Gli osservatori più attenti delle vicende israeliane oggi puntano i fari su Benny Gantz, ex capo di Stato maggiore dell’esercito, leader del partito Blu Bianco (centrista) e già presidente della Knesset, ministro della Difesa e primo ministro supplente in alternanza con Yair Lapid. Rispetto all’altro leader dell’opposizione, che oggi appare defilato, sembra essere proprio il generale a beneficiare della crisi innescata dalla riforma, voluta con forza dall’estrema destra religiosa e contro la quale si è schierata una fetta consistente della popolazione. 

Un consenso crescente, certificato dai numeri emersi in due diversi sondaggi pubblicati in questi giorni da Channel 12 e Kan News secondo i quali Gantz e il suo partito hanno quasi “raddoppiato” il consenso fra gli elettori. Il Likud del premier Netanyahu passerebbe a 25 seggi dagli attuali 32 e l’intera coalizione di governo scenderebbe ben sotto i 60, attestandosi fra 53 e 54. In calo anche i consensi per Lapid, che passerebbe a 22 seggi dagli attuali 24. Il vincitore al momento è Gantz e il National Unity party, che per Channel 12 conquisterebbe 23 seggi e per Kan almeno 21, rispetto agli attuali 12 che detiene. 

Tuttavia, è nel rapporto di forza fra i leader che l’ex capo dell’esercito appare uscire nettamente vincitore. Alla domanda, posta da Kan, su chi dovrebbe guidare oggi il Paese fra Netanyahu e Lapid, il premier ha il 31% dei voti e il secondo il 32%. Il divario risulta ben più ampio nella sfida fra Netanyahu e Gantz, con il primo che può contare sul 30% dei sostegni mentre il leader centrista balza al 37%. 

Il 63% degli interpellati - compreso il 60% degli elettori del Likud - approva la decisione di “congelare” la riforma e procedere a nuovi negoziati fra le parti come peraltro chiesto dal presidente della Repubblica Isaac Herzog. Solo il 24% dei rispondenti si dice contrario alla pausa e vorrebbe procedere in maniera spedita verso l’approvazione della riforma con l’attuale struttura. Per lo stesso quesito i dati di Kan sono del 62% contro il 22%. Infine, il 68% dei votanti boccia l’operato dell’attuale premier e solo il 25% salva Netanyahu, criticato anche (63%, con il 58% fra gli elettori del Likud) per la decisione di cacciare il ministro della Difesa Yoav Gallant contrario alla riforma. 

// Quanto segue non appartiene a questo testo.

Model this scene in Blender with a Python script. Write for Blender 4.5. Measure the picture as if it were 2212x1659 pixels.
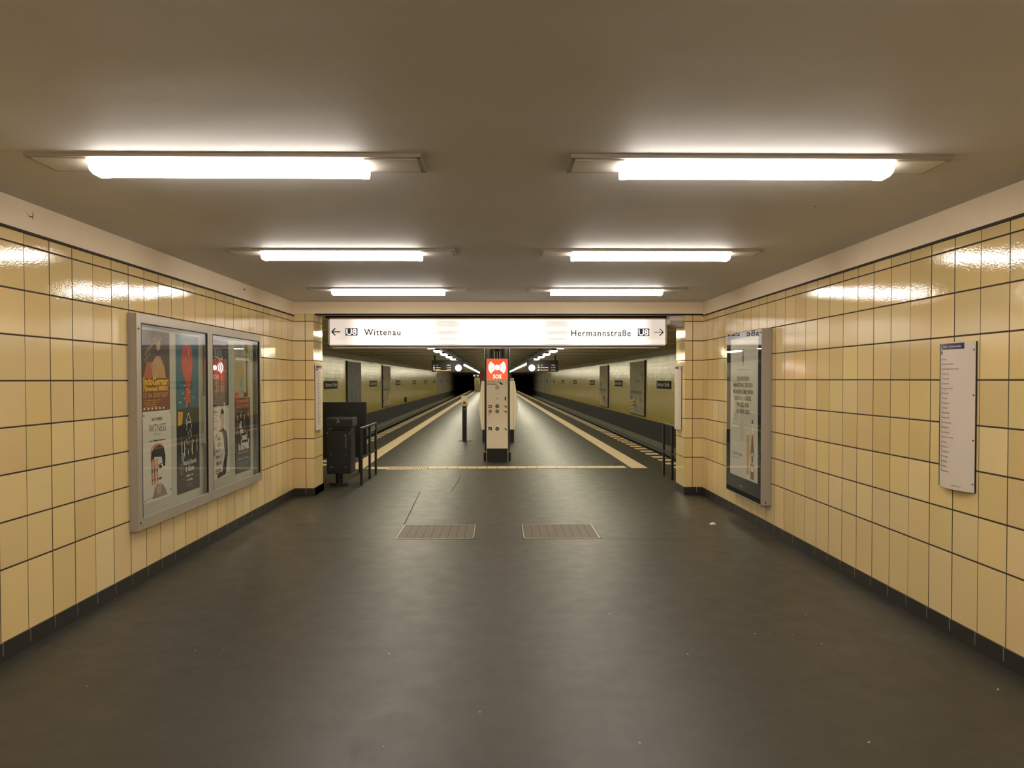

L’ala dura del governo, in prima linea il ministro della Sicurezza nazionale Itamar Ben Gvir e quello delle Finanze Bezalel Smotrich, manifesta il propio scontento per la pausa e preme per una approvazione in breve tempo. Per scongiurare una crisi di governo, lo stesso Netanyahu ha peraltro annunciato la creazione di una “guardia nazionale” da affidare al comando del leader di Potere ebraico, il quale finirebbe per disporre di una sorta di “milizia privata” come l’ha bollata - criticandola - l’ex capo della polizia Moshe Karadi. Sullo sfondo i riservisti, con l’esercito e i magistrati fra le voci più critiche della riforma, che rischia di trasformare una crisi politica in una crisi di ben più ampia portata che coinvolge anche la sicurezza stessa di Israele. 

Lo scontro sulla riforma della giustizia produce inevitabili strascichi anche sul piano internazionale, col presidente Usa che chiude di nuovo le porte della Casa Bianca a Netanyahu, che nell’abbraccio mortale con la destra religiosa rischia di perdere la comunità ebraica statunitense. Con il suo peso, la sua influenza e il potere economico di cui dispone. Da oltre quattro mesi il premier israeliano (una anomalia) attende l’invito da Washington, ma le parole di Joe Biden non sono di apertura: “Come molti forti sostenitori di Israele - ha dichiarato il presidente citato dai media - sono molto preoccupato. Si spera che il premier agisca in modo da cercare di trovare un vero compromesso ma resta da vedere”. Escludendo, al contempo, una visita “a breve termine”. Immediata la replica di Netanyahu, il quale ha detto che sulla riforma “non accettiamo pressioni, nemmeno dagli amici”, mentre Ben Gvir ha rincarato la dose dicendo che Israele “non è una stella” della bandiera Usa.